China’s net gold imports from Hong Kong rose in January from the previous month as jewelry demand on the mainland increased before the Lunar New Year and exports to the city tumbled.

Net imports totaled 71.6 metric tons last month, compared with 58.8 tons in December, according to data compiled by Bloomberg from the Hong Kong Census and Statistics Department released Thursday. Mainland buyers purchased 82.5 tons, including scrap, compared with 128.4 tons a month earlier. Exports to Hong Kong from China fell 84 percent to 10.9 tons.

The rise in net shipments to mainland China preceded the week-long Lunar New Year holiday, which ended Feb. 24. In December, the value of the country’s jewelry sales surged 23 percent from the previous month, according to the National Bureau of Statistics. China lost its spot as the world’s biggest buyer to India last year as global demand slid 4 percent to a five-year low, according to the World Gold Council.

“Retail demand usually picks up before the Spring Festival in China,” Helen Lau, a Hong Kong-based analyst at Argonaut Securities Asia Ltd. said before the data was released, using another name for the Lunar New Year holiday. “I don’t expect a sharp decline in consumption in 2015 from the 2014 level. Overall demand should stabilize.”

Mainland bullion consumption fell 25 percent last year to 886.1 tons, according to the China Gold Association. The value of China’s jewelry sales in 2014 was little changed from the previous year, after growing 26 percent in 2013, according to the statistics bureau.

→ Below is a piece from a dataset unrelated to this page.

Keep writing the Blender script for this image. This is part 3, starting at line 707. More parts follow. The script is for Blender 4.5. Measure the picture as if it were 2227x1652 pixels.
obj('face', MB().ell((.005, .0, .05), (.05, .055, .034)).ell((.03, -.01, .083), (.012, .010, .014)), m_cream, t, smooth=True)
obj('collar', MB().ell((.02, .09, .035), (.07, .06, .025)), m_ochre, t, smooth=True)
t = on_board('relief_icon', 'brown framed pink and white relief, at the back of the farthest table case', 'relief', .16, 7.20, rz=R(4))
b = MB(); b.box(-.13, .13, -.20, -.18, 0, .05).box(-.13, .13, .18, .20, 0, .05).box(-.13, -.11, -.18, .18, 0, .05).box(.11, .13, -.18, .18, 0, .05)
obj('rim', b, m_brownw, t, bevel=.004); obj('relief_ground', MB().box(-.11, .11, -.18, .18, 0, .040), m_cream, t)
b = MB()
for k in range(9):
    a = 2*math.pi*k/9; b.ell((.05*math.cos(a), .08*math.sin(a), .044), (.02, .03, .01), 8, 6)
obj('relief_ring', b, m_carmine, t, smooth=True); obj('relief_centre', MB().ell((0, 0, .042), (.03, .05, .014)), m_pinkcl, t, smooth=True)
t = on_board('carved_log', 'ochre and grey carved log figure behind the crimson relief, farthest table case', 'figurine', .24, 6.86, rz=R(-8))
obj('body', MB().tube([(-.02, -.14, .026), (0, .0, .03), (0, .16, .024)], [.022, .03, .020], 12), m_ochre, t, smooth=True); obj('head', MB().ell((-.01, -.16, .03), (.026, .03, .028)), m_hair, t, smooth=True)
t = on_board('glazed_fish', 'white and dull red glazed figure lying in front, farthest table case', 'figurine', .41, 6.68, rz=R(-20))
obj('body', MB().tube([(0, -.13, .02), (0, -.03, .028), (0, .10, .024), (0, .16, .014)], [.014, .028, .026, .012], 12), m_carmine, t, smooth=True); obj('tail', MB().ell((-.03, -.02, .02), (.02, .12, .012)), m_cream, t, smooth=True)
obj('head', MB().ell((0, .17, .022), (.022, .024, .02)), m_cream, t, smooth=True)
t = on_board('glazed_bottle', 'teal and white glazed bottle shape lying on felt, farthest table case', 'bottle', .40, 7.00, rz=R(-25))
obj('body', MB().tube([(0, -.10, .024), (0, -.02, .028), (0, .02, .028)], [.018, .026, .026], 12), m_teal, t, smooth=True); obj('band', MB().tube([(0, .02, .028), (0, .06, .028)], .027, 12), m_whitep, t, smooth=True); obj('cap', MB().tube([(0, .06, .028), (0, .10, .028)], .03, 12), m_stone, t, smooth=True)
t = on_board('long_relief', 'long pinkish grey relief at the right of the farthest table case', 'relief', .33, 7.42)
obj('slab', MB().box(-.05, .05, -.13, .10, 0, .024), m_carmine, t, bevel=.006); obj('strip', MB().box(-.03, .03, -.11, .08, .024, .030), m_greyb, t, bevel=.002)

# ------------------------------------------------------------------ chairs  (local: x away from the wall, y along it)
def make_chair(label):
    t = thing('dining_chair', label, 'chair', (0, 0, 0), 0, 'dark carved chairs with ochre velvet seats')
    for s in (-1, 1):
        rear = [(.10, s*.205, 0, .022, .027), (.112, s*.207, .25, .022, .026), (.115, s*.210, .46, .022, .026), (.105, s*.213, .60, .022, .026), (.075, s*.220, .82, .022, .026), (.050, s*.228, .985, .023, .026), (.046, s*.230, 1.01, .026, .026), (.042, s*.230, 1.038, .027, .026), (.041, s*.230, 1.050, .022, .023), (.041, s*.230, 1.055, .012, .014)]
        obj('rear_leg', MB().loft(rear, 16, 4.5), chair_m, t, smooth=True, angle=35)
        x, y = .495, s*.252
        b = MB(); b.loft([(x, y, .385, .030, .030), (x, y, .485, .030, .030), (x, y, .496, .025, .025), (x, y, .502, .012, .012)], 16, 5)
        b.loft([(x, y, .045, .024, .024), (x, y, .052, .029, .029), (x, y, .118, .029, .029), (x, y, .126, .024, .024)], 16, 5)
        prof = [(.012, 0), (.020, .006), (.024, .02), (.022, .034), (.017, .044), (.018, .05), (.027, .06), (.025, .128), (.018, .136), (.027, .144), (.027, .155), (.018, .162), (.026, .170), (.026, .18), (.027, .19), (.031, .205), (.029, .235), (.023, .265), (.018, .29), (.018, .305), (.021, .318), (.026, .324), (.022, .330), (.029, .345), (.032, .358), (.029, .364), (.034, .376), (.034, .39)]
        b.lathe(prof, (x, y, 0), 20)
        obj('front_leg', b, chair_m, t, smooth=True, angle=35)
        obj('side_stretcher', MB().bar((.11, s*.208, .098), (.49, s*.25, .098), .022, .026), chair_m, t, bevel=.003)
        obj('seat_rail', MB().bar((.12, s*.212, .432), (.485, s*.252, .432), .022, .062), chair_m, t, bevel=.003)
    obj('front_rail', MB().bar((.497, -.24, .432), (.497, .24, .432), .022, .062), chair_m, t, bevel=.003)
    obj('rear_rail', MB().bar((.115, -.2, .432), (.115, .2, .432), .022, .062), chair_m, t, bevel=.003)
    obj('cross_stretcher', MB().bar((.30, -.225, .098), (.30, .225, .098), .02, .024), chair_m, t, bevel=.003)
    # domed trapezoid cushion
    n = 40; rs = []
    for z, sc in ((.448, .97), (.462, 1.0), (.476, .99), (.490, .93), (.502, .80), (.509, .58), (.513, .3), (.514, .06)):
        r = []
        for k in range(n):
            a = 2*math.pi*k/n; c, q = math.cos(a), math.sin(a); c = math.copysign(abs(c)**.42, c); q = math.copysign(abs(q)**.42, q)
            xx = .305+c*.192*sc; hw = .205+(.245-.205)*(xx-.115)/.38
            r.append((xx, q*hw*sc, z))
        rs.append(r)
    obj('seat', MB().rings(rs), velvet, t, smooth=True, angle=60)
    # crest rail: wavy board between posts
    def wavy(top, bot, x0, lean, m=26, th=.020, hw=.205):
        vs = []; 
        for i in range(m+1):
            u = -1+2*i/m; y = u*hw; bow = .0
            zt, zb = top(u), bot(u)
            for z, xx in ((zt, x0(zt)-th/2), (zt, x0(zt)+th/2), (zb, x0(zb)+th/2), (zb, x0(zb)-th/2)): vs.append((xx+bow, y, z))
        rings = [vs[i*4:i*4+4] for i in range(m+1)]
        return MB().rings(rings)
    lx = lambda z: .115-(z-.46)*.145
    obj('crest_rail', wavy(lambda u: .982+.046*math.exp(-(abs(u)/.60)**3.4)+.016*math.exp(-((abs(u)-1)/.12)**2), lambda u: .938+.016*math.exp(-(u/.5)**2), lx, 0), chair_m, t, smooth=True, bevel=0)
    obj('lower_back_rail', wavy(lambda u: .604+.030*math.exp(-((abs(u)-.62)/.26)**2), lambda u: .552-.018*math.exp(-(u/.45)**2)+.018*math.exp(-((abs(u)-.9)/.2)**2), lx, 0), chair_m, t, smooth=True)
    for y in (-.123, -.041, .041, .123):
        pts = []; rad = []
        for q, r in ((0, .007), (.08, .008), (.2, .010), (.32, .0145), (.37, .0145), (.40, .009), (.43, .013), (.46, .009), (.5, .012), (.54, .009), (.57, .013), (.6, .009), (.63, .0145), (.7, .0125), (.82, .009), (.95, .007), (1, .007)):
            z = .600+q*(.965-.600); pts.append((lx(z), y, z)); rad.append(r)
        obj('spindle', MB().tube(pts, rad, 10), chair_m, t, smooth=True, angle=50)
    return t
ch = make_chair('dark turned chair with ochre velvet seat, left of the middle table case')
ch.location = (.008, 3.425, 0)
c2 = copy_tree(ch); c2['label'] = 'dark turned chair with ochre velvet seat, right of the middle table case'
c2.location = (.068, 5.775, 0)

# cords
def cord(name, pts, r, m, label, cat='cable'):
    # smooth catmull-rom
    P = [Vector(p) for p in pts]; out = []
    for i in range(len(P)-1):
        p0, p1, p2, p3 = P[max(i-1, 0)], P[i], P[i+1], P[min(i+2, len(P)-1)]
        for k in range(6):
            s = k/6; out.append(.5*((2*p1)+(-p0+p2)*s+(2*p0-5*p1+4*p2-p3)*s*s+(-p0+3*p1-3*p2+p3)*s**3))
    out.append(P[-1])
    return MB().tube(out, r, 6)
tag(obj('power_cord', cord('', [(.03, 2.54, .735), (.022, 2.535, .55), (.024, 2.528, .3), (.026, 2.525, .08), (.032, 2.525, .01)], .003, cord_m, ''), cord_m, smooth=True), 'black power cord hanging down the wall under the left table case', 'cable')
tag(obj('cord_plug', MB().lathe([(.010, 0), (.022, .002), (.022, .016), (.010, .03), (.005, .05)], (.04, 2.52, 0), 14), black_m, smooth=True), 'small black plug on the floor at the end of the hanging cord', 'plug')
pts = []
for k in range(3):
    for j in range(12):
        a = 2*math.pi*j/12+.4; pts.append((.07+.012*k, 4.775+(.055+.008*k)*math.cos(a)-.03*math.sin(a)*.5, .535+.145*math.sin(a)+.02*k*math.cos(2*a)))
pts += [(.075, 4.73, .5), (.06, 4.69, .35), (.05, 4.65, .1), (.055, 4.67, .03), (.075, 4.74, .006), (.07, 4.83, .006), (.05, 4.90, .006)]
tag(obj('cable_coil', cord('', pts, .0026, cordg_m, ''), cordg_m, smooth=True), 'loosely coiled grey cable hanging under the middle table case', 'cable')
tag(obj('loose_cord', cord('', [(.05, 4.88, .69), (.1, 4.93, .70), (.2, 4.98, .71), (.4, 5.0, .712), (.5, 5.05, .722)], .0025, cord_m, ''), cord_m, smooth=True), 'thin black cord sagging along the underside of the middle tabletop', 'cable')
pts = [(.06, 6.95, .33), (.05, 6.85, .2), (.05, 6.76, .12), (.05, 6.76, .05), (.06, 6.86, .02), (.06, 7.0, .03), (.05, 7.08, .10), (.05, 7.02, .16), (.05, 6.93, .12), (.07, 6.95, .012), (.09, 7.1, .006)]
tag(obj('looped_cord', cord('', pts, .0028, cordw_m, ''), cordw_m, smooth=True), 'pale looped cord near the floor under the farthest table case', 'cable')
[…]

Gold for immediate delivery rose 0.8 percent to $1,214.97 an ounce at 4:59 p.m. in Hong Kong, up 2.6 percent so far this year. Bullion of 99.99 percent purity on the Shanghai Gold Exchange has climbed 1.7 percent since the start of the year.

Net imports in January were 14 percent below the 83.6 tons the same month last year. Mainland China doesn’t publish such data.